Until now, Israeli support for Fatah has been covert to avoid embarrassing Abbas, who was elected last year. Israel's dilemma is that open support for any Palestinian leader invariably risks weakening him, and thus could backfire.
Moshe Elad, an Israeli reserve army colonel and former head of the army's liaison office with the Palestinians, said the government had decided it was pointless to keep its support for Abbas under wraps.
"Some argue that revealing such aid might aggravate tensions," he said.
"But the situation in the territories has already reached a boiling point."
It was not clear whether Abbas, under criticism from Hamas for seeking peace with Israel, wanted or even expected word of the arms shipment to be leaked.
An Abbas spokesman, Nabil abu Rudaineh, denied any arms delivery, even as the Agence France-Presse news agency quoted a Palestinian security official as confirming what the Israelis reported.
Hamas called the shipment an unwanted American and Israeli intervention in Palestinian affairs.
"These weapons will not affect Hamas' power, which comes from the people," said Ismail Radwan, a spokesman.
"And our people are not going to be driven into a civil war that is going to benefit only the Zionist enemy."
Another risk for Israel is that the weapons will end up with Hamas, which is sworn to the Jewish state's destruction. After the Palestinian Authority was created by the Oslo peace accords in the 1990s, Israel authorized the arming of a 30,000-member Palestinian security force.

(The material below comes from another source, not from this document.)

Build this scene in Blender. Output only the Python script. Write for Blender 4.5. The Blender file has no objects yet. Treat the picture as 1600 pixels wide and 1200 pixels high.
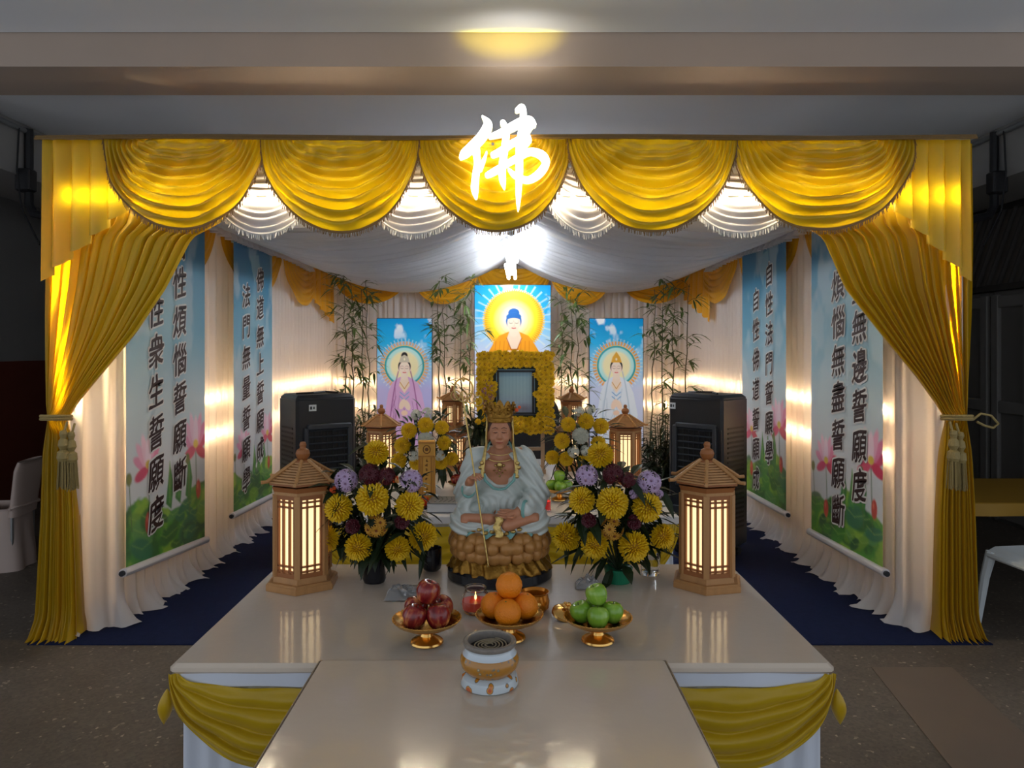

Many of those weapons ended up in the hands of militants who rose up against Israel in 2000 as talks on a final peace settlement broke down. Critics of this week's arms shipment cautioned that history could repeat itself.
"We have encountered these guns before," said Yiftah Ron-Tal, a former Israeli army general.
"I would be very careful about providing Palestinians with weapons that could be pointed at us in the future."
Special correspondent Maher Abukhater in Ramallah, West Bank, contributed to this report.